The results showed the following: (1) Resources: There was no significant difference in the use of energy resources between the two conventional groups. The overall energy use was significantly lower for the organic farm group in comparison to the conventional groups, and it was the total lower use of fossil fuels that explained this difference. The use of non-renewable resources for nutrient supply (P and K) was also significantly lower for the organic group. (2) Land use: The yearly land use for producing one kg of milk was significantly higher for the organic group, for the arable land, as well as the natural grazing areas. (3) Pesticides: The pesticide use was 71-81 mg active substance per kg milk for the conventional groups, with no significant difference between them. In the organic group the average pesticide use was 7.8 mg active substance per kg milk, which was due to the conventional feed ingredients in the purchased feed. (4) GHG emissions: The variation between farms was large, ranging from 760 to 1260 g CO₂ eq/kg milk for the conventional farms and 730 to 1110 g CO₂ eq/kg milk for the organic farms, and consequently no significant differences between the three farm groups. (5) Ammonia and nitrous oxide emissions: The calculated emissions/ha of arable land were highest in the Conv High group due to the higher livestock density in this group, but the difference with the other groups was not significant when expressed per kg milk. (6) Farm N surplus: The numbers were respectively 166, 122 and 66 kg N/ha for Conv High, Conv Med and Org, the latter being significantly different from the other groups.

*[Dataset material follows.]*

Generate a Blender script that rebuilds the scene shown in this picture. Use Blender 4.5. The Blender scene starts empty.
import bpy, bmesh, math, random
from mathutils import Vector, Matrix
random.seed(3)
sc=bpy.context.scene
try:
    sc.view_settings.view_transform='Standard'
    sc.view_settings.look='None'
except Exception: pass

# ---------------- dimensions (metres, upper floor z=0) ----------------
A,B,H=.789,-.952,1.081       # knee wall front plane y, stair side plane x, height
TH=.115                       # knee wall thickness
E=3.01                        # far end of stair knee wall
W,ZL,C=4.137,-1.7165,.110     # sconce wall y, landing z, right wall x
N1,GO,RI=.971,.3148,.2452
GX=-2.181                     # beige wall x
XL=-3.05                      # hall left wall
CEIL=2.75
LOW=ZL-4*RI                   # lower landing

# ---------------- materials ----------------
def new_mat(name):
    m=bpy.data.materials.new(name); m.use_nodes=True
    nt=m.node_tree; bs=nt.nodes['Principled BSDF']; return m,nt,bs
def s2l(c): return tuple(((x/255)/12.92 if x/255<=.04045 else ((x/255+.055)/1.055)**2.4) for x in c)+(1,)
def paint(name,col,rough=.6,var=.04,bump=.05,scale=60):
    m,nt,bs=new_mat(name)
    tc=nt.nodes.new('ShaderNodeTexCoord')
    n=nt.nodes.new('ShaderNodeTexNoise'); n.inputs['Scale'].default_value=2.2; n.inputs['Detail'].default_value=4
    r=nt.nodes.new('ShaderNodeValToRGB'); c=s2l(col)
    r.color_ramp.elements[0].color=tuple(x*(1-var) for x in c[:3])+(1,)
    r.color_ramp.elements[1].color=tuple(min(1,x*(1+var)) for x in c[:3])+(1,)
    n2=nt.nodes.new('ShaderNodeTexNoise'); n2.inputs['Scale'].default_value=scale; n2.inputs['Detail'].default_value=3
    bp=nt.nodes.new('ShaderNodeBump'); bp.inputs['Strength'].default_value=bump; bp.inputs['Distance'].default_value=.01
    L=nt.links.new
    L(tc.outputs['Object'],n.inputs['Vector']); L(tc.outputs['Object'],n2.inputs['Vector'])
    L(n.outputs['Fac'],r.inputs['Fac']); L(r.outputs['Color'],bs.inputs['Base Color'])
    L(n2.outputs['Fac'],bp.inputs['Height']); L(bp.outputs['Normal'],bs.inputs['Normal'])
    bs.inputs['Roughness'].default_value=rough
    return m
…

In summary: Although LCI data were collected from 23 dairy farms in an area with uniform and favourable conditions for milk production, the results showed large variations between farms. Better knowledge of these variations and their cause can assist benchmarking and environmental improvement on farms. The differences in parameters between the two conventional groups were mostly not significant, but the organic farms had significantly lower use of fossil energy, P and pesticides, and larger land use. Greenhouse gas emissions did not differ between production system. The N-surplus was lower at the organic farms, but there was no significant difference between farm groups in the area-based nitrate leaching. The area-based ammonia emissions were primarily due to livestock density and not production system.